17. The method of claim 16, further comprising:

receiving a third MAC layer message from the real communication device, the third MAC layer message conforming to the protocol associated with the real communication network;

transforming the third MAC layer message into a fourth MAC layer message; and

transmitting the fourth MAC layer message to the PHY layer of the simulated network interface.

18. The method of claim 17, further comprising:

a real communication device receiving the second MAC layer message and transmitting the third MAC layer message;

operating the real communication device in a test mode at a reduced speed relative to the speed at which the real communication device is operated when not in a test mode; and

adjusting one or more MAC layer timeouts in proportion to the reduction in operating speed of the communication device.
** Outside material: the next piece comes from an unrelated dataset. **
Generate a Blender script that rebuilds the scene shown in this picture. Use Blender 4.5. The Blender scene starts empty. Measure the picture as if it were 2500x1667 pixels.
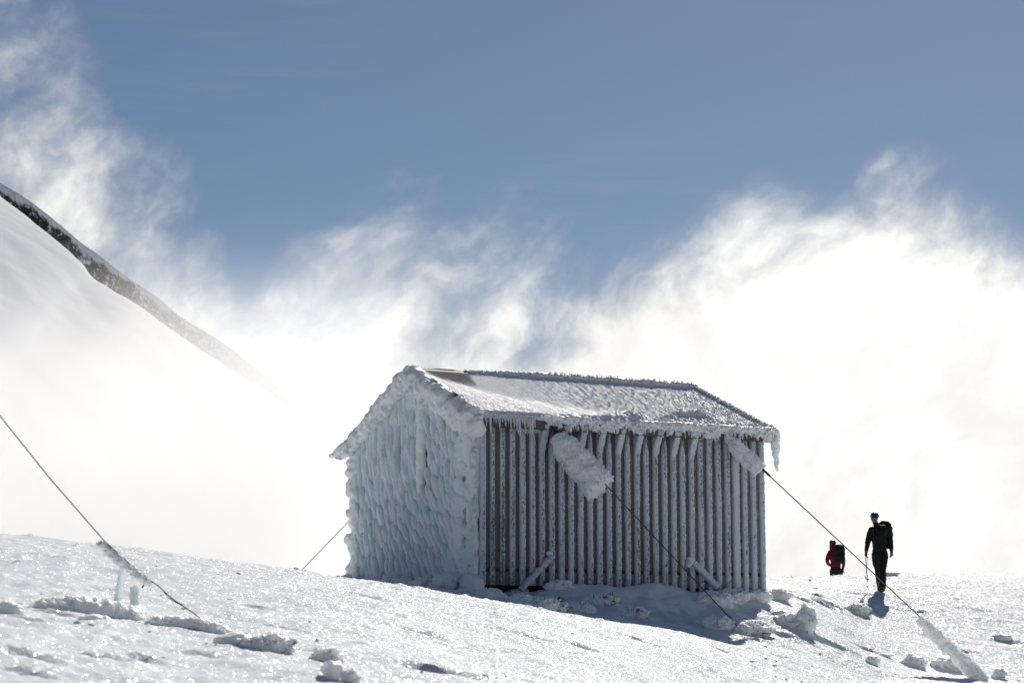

19. The method of claim 18, further comprising synchronizing simulated time, as represented by the software, with the passage of time as measured by the real communication device.

20. The method of claim 17, wherein the fourth MAC layer message is unencapsulated from within the third MAC layer message after receiving the third MAC layer message.

21. The method of claim 17, wherein at least part of a header of the third MAC layer message is replaced with at least part of a header of the fourth MAC layer message after receiving the third MAC layer message.

22. The method of claim 16, wherein the first MAC layer message is encapsulated within the second MAC layer message before transmitting the second MAC layer message.

23. The method of claim 16, wherein at least a part of a header of the first MAC layer message is replaced with at least part of a header of the second MAC layer message before transmitting the second MAC layer message.